Et l'auteur cite L. Musset "D'où viennent-ils ? (...) depuis le XVII° siècle, quoiqu'il n'y ait aucun texte ancien en ce sens, la plupart des historiens ont admis que les Francs étaient issus du regroupement de diverses peuplades antérieurement connues sur le Rhin inférieur. Parmi les composantes probable de cette synthèse, il faut citer les Chamaves, les Bructères, les Amsivariens, les Chattuarii, les Chattes, sans doute les Sicambres, moins probalement les Tenctères, les Usipètes et les Tubantes, à la rigueur certains Bataves". (78)

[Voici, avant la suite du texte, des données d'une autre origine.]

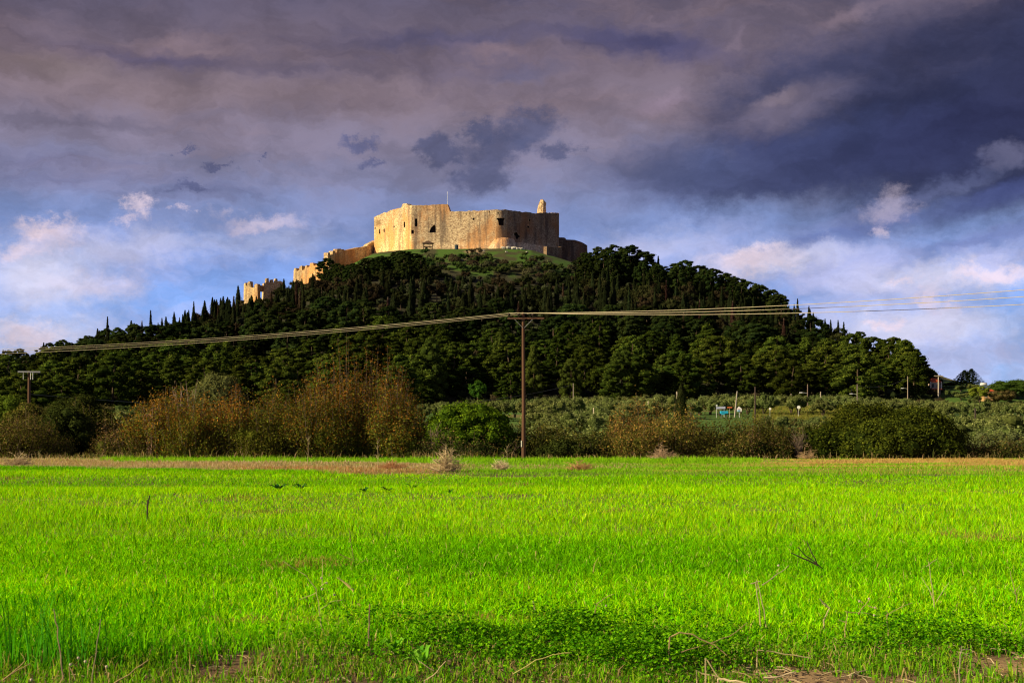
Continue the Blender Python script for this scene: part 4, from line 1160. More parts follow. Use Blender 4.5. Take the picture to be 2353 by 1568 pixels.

"Cette hétérogénéité initiale explique peut-être la tolérance idéologique es Francs, qui fit leur succès. ... Ce que symbolise la conversion au catholicisme romain de Clovis, c'est l'acceptation du principe de l'assimilation" (quand les Wisigoths choisissent l'arianisme).

"Cette histoire sans commencement visible et identifiable na également pas de fin. La France reste aujourd'hui, quoiqu'on en dise, une terre d'accueil". Et plus loin : "parce qu'elle n'a pas d'être anthropologique défini, la France peut intégrer à peu près n'importe qui" (79)

Et pour vaincre l'anthropologie, "la France a dû lutter contre ses tendances centrifuges. Elle a dû fabriquer un État particulièrement centralisé. Elle a développé une passion de la langue, instrument d'unité et de communion nationale" (80) (on pense aujourd'hui au décès de Jean Dutour, parangon le plus récent de cette cause).